I wondered whether maybe the us americans had continued using the old style and it was Britain that changed, but no: Britain appears to have been using the day-month-year order since medieval times. This latin letter from William Wallace from 1297 has that order: https://www.wikitree.com/wiki/Space:Lubeck_Letter

*Given at Haddington in Scotland on the eleventh day of October in the Year of Grace one thousand two hundred and ninety seven. *

The latin line with the date starts with "datum".

[–] A1kmm@lemmy.amxl.com 3 points 4 days ago (1 children)

I think it was a 18th century British fad that spread to America - for example, look at the date on this London newspaper from 1734:

London Gazette November 5 1734 - in the text it does also use the other format about "last month", however.

It didn't make it into legal documents / laws, which still used the more traditional format like: "That from and after the Tenth Day of April, One thousand seven hundred and ten ...". However, the American Revolution effectively froze many British fashions from that point-in-time in place (as another example, see speaking English without the trap/bath split, which was a subsequent trend in the commonwealth).

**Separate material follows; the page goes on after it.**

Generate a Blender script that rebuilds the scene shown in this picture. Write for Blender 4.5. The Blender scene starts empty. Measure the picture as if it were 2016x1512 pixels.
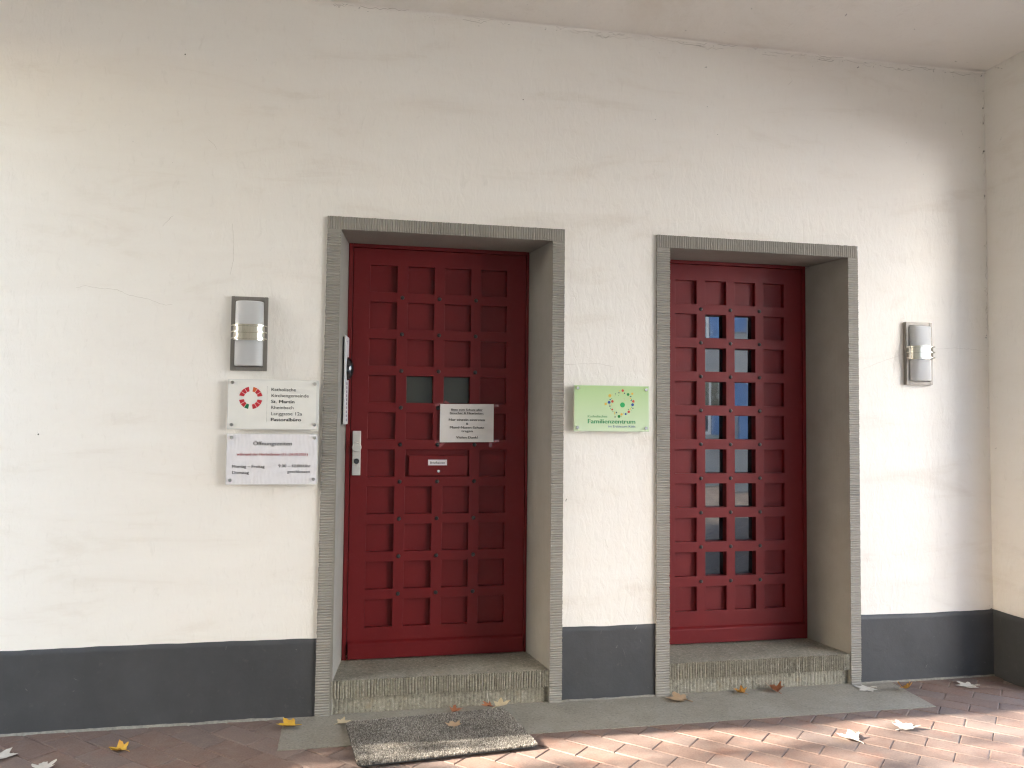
import bpy, bmesh, math, random
from mathutils import Vector, Matrix, noise
random.seed(7)
R = math.radians
sc = bpy.context.scene
col = sc.collection

# ------------------------------------------------------------------ camera
CAM = Vector((0.0577, -4.1431, 1.4561))
CR = Vector((0.98027309, -0.19740595, 0.00977538))
CU = Vector((-0.01828589, -0.041335, 0.998978))
CF = Vector((0.19680014, 0.97945, 0.04412933))
cd = bpy.data.cameras.new('camera')
cam = bpy.data.objects.new('camera', cd)
col.objects.link(cam)
m = Matrix((CR, CU, -CF)).transposed().to_4x4()
m.translation = CAM
cam.matrix_world = m
cd.sensor_width = 36.0
cd.lens = 1600.0 / 2016.0 * 36.0
cd.clip_start = 0.05
cd.clip_end = 1000.0
sc.camera = cam

# ------------------------------------------------------------------ sky, sun, exposure
SUN_EL = R(25.0)
SUN_AZ = Vector((-1.0, 0.024, 0.0)).normalized()        # horizontal direction towards the sun
world = bpy.data.worlds.new('World')
sc.world = world
world.use_nodes = True
wn = world.node_tree.nodes
wl = world.node_tree.links
wn.clear()
sky = wn.new('ShaderNodeTexSky')
sky.sky_type = 'NISHITA'
sky.sun_disc = False
sky.sun_elevation = SUN_EL
sky.sun_rotation = math.atan2(SUN_AZ.x, SUN_AZ.y)
sky.air_density = 1.0
sky.dust_density = 1.0
bg = wn.new('ShaderNodeBackground')
bg.inputs['Strength'].default_value = 0.15
wo = wn.new('ShaderNodeOutputWorld')
wl.new(sky.outputs[0], bg.inputs[0])
wl.new(bg.outputs[0], wo.inputs[0])

sd = bpy.data.lights.new('sun', 'SUN')
sd.energy = 3.1
sd.angle = R(0.53)
sd.color = (1.0, 0.93, 0.83)
sun = bpy.data.objects.new('sun', sd)
col.objects.link(sun)
to_sun = SUN_AZ * math.cos(SUN_EL) + Vector((0, 0, math.sin(SUN_EL)))
sun.rotation_euler = to_sun.to_track_quat('Z', 'Y').to_euler()
sun.location = (-6, 0, 6)

sc.view_settings.view_transform = 'Standard'
sc.view_settings.look = 'None'
sc.view_settings.exposure = 3.6
sc.view_settings.gamma = 1.0
sc.view_settings.use_curve_mapping = False
sc.cycles.max_bounces = 12
sc.cycles.diffuse_bounces = 6
sc.cycles.sample_clamp_indirect = 6.0
sc.cycles.filter_width = 1.2

# ------------------------------------------------------------------ helpers
def tag(o, label=None, cat=None, group=None, kind=None):
    if label: o['label'] = label
    if cat: o['category'] = cat
    if group: o['group'] = group
    if kind: o['kind'] = kind
    return o

def empty(name, loc=(0, 0, 0), rz=0.0):
    o = bpy.data.objects.new(name, None)
    o.empty_display_size = 0.05
    o.location = loc
    o.rotation_euler = (0, 0, rz)
    col.objects.link(o)
    return o

def link(name, me, parent=None):
    """link a mesh whose vertices are in world space; parents are unrotated empties"""
    o = bpy.data.objects.new(name, me)
    col.objects.link(o)
    if parent is not None:
        o.parent = parent
        off = Vector((0, 0, 0))
        p = parent
        while p is not None:
            off += p.location
            p = p.parent
        o.location = -off
    return o

def mesh(name, verts, faces, mat, parent=None, smooth=False):
    me = bpy.data.meshes.new(name)
    me.from_pydata([tuple(v) for v in verts], [], faces)
    me.materials.append(mat)
    if smooth:
        for p in me.polygons: p.use_smooth = True
    me.update()
    return link(name, me, parent)

def bm_obj(name, bm, mat, parent=None, smooth=False):
    bmesh.ops.recalc_face_normals(bm, faces=bm.faces)
    me = bpy.data.meshes.new(name)
    bm.to_mesh(me)
    bm.free()
    me.materials.append(mat)
    if smooth:
        for p in me.polygons: p.use_smooth = True
    return link(name, me, parent)

def add_box(bm, x0, x1, y0, y1, z0, z1):
    v = [bm.verts.new(p) for p in ((x0, y0, z0), (x1, y0, z0), (x1, y1, z0), (x0, y1, z0),
                                   (x0, y0, z1), (x1, y0, z1), (x1, y1, z1), (x0, y1, z1))]
    fs = []
    for f in ((0, 3, 2, 1), (4, 5, 6, 7), (0, 1, 5, 4), (1, 2, 6, 5), (2, 3, 7, 6), (3, 0, 4, 7)):
        fs.append(bm.faces.new([v[i] for i in f]))
    return v, fs

def box(name, x0, x1, y0, y1, z0, z1, mat, parent=None, bevel=0.0, seg=1):
    bm = bmesh.new()
    add_box(bm, x0, x1, y0, y1, z0, z1)
    if bevel:
        bmesh.ops.bevel(bm, geom=bm.edges[:], offset=bevel, segments=seg, affect='EDGES', profile=0.5)
    return bm_obj(name, bm, mat, parent)

def add_cyl(bm, c, axis, r0, r1, h, n=16, cap=True):
    """truncated cone from c along axis"""
    a = Vector(axis).normalized()
    t = a.orthogonal().normalized()
    b = a.cross(t)
    c = Vector(c)
    lo, hi = [], []
    for i in range(n):
        q = 2 * math.pi * i / n
        d = t * math.cos(q) + b * math.sin(q)
        lo.append(bm.verts.new(c + d * r0))
        hi.append(bm.verts.new(c + a * h + d * r1))
    for i in range(n):
        j = (i + 1) % n
        bm.faces.new((lo[i], lo[j], hi[j], hi[i]))
    if cap:
        bm.faces.new(hi)
        bm.faces.new(lo[::-1])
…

The fad eventually died out and most of the world went back to the more traditional format, but it persisted in the USA.

[–] RunawayFixer@lemmy.world 1 points 3 days ago

Great find.

I checked a few other historic front pages on Wikipedia: https://en.m.wikipedia.org/wiki/List_of_the_oldest_newspapers The Oxford Gazette from 1665 used the same month-day format. The first edition from The Guardian from 1821 also used it. Some British news papers like The Times never stopped using it, while The Guardian is now using day-month. So it was the British after all.